Meanwhile, as the lawsuit was occurring, the Southern California chapter of the ACLU said that it and other groups had pressed UP in a March 2019 “demand letter”  to address allegations that UP’s railroad police had unconstitutionally stopped, arrested and detained individuals based on their race or ethnicity, and then transferred them to ICE.


“UP’s collaboration with ICE threatened immigrant families and was inconsistent with the California Values Act,” said Jessica Bansal, senior staff attorney with the ACLU Foundation of Southern California. “We are pleased the new policy cuts ties with ICE and will be monitoring closely to ensure the troubling practices revealed by the FOIA litigation do not return.”

ICE told FreightWaves that it doesn’t comment on the specifics of litigation proceedings or outcomes.

Speaking on background on the agency’s immigration policies, an ICE official said it does not request for or expect non-immigration officials to enforce immigration statutes.

Union Pacific’s response

Of last week’s developments, UP said it “remains committed to full observance with all federal, state, and local laws and regulations.  Consistent with this commitment, Union Pacific has policies in place to ensure its interactions with ICE are consistent with both Federal and California law.”
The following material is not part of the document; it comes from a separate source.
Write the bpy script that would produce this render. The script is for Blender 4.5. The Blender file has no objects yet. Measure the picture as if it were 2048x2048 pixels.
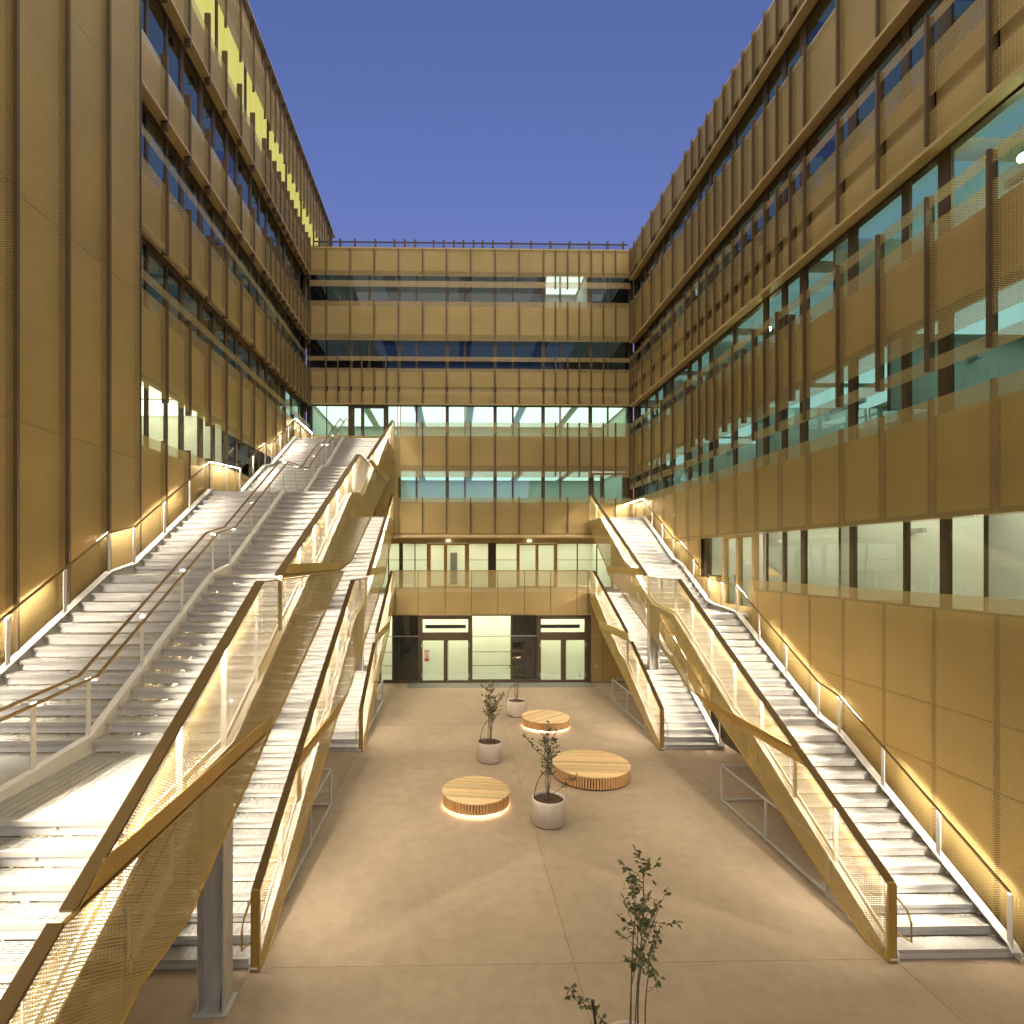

UP’s March order says as a general policy, “personnel who encounter a non-employee on Union Pacific property shall not (a) use suspected immigration status as a factor in determining whether to confront, detain, or arrest the person; (b) ask the person to disclose his or her immigration status; (c) order the person to produce immigration documents; or (d) initiate contact with a federal immigration agency to report the person. UPPD personnel may contact any law enforcement agency at any time to request additional assistance if necessary for officer safety.”